Long Bien Bridge as seen through film makers’ lenses
Update: Nov 24, 2008
Three documentary films about Long Bien Bridge’s revitalized image, produced by Vietnamese and Danish film-makers are to be screened at the Hanoi National Cinema Centre on November 30, 2008.

The screening is jointly organized by the Cultural Development and Exchange Fund, the Danish Embassy and the Vietnam National Studio for Documentary and Scientific Film.

The film “Hanoi has Long Bien Bridge” directed by Pham Cuong and Vu Tru portrays the bridge as a Hanoi icon, while the film “Under the bridge, on the water’s surface” by Nguyen Sy Chung, focuses on the impoverished lives led by those living under the bridge.

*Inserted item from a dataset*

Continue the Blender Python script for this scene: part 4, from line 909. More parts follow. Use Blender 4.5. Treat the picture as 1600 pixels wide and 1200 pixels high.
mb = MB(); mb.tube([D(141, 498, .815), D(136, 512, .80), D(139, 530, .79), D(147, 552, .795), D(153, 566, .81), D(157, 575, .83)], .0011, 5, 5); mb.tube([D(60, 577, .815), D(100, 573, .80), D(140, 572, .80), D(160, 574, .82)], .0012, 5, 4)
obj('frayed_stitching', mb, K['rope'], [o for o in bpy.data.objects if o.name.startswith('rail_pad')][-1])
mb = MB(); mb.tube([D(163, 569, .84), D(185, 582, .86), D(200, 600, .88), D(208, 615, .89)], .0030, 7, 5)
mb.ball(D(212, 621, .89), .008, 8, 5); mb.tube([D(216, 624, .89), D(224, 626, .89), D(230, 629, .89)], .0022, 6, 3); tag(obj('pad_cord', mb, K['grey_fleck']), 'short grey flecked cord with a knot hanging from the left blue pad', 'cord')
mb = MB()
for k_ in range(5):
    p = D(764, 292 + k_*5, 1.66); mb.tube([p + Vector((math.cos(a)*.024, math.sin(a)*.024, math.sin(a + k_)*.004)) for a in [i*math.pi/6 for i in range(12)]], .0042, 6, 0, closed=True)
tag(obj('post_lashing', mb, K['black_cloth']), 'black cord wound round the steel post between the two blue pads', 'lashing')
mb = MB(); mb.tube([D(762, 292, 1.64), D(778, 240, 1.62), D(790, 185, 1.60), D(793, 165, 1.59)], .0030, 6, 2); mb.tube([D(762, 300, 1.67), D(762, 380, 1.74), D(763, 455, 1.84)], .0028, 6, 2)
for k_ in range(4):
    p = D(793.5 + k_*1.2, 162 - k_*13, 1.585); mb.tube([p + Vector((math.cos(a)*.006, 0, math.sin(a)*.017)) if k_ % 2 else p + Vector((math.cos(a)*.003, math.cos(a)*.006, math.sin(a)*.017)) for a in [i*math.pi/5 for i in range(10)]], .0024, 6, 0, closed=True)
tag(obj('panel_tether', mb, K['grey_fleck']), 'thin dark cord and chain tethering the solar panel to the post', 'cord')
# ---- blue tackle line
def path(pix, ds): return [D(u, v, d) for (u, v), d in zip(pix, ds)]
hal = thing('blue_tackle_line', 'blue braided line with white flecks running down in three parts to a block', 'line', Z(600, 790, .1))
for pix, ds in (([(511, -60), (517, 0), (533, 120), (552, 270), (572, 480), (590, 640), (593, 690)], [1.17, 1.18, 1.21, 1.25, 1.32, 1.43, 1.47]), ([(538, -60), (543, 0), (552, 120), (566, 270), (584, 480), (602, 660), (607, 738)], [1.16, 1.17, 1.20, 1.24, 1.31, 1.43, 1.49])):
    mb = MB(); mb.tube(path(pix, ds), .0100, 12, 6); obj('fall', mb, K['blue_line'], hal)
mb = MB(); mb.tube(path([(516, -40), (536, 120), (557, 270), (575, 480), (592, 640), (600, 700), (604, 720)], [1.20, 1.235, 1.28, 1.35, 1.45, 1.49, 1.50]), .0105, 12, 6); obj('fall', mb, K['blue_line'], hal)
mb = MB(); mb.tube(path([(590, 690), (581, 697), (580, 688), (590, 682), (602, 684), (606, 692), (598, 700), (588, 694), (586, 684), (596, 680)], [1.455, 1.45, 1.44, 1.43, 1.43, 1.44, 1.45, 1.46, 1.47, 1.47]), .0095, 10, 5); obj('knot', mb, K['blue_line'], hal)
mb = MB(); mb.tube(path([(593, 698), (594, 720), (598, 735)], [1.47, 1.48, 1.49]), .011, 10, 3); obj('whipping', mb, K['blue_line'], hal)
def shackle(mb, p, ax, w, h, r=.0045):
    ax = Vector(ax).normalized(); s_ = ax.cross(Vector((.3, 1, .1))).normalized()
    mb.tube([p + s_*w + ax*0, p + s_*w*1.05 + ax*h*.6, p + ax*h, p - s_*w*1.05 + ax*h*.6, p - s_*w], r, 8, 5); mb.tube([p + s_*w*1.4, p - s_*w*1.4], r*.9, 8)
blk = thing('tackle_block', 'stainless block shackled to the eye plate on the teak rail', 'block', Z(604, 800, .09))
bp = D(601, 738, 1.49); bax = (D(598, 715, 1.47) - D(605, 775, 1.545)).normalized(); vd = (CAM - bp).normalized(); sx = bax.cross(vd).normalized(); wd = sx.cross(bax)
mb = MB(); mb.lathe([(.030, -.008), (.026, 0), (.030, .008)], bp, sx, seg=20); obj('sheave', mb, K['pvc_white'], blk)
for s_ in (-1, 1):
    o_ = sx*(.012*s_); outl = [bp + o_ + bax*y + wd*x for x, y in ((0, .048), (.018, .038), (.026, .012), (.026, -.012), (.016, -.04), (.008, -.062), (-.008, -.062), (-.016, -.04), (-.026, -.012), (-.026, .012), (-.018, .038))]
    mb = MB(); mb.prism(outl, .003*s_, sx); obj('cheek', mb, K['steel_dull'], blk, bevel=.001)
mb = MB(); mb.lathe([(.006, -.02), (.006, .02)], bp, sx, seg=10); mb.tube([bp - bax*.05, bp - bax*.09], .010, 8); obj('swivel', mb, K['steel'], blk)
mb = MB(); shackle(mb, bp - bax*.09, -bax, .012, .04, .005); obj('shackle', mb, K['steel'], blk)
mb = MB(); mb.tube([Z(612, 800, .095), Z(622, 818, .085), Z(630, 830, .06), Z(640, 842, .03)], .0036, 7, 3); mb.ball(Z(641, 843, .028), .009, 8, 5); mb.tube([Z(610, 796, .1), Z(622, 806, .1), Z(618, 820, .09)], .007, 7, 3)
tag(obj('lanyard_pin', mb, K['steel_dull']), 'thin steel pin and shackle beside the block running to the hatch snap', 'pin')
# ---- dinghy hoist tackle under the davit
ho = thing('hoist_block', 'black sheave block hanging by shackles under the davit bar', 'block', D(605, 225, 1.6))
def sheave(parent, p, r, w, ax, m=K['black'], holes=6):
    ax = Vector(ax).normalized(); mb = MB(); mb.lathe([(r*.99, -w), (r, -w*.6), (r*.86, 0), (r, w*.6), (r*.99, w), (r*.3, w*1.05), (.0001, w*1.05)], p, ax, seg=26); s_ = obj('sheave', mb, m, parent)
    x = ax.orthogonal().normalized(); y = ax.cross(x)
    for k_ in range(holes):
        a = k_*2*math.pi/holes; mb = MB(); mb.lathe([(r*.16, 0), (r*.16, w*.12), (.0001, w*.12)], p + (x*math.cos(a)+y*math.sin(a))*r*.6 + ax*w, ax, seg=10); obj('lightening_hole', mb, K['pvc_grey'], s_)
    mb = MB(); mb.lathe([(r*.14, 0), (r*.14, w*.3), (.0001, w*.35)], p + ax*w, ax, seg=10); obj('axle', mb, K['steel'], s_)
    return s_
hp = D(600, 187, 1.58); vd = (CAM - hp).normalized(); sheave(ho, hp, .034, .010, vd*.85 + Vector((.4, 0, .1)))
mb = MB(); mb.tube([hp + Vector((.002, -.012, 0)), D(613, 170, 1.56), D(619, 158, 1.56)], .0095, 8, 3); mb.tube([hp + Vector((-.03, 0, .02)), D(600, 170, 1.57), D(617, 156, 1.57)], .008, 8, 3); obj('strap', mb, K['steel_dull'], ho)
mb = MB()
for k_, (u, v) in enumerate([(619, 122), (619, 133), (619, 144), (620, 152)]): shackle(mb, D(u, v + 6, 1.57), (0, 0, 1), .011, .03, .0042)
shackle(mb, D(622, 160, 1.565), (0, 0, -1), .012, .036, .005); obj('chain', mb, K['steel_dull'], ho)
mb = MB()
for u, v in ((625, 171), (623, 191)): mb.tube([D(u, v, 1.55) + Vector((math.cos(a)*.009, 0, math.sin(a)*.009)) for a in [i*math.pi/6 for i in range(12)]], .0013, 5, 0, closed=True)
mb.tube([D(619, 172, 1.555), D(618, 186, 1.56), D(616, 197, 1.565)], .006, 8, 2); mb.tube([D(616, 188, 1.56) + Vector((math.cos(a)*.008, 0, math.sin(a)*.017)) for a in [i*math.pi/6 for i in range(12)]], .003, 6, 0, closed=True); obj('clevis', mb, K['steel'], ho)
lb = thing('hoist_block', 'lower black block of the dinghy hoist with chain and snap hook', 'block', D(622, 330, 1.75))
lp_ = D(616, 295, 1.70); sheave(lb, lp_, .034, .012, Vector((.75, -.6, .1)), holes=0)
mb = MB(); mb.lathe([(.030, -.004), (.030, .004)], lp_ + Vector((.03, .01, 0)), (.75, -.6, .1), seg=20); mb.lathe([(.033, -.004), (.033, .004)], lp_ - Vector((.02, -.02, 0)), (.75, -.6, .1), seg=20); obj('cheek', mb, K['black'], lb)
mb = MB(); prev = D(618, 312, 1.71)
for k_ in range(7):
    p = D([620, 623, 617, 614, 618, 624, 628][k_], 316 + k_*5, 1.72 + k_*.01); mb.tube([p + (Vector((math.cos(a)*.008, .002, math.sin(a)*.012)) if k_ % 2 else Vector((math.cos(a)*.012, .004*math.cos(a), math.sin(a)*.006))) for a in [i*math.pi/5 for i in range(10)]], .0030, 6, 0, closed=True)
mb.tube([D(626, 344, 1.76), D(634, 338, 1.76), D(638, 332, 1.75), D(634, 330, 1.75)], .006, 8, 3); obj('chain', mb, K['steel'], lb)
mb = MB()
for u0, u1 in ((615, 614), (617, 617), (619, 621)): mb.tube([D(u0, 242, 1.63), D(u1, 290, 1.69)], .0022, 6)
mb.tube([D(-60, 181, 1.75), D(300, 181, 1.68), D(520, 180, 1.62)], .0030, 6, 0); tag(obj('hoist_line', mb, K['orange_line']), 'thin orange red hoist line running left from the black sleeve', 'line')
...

Screened alongside the two Vietnamese documentaries will be a 30-minute documentary co-produced by Danish directors Steen Moller Rasmussen, Cai Ulrich V. Platen and Peter Schultz Jorgensen. The documentary’s production costs were supported by the Cultural Development and Exchange Fund (CDEF) of the Embassy of Denmark.

According to an Embassy press release issued on November 20, 2008 the Danish team has expanded on and renewed the classical tradition of documenting the flow of life around a central nexus of society. The documentary lingers on the history of the bridge, though the major focus is on the area’s street life, generated and continually created by the presence of the bridge.

Long Bien Bridge, built from 1899 and inaugurated in 1902, has witnessed historical epochs spanning 3 centuries. The 2.5 km-long bridge spans Hong (Red) River and connects the capital of Hanoi with the northern and eastern regions. The Long Bien Bridge has continued to play a vital role in Hanoi’s self-image and is often extolled in poetry and song.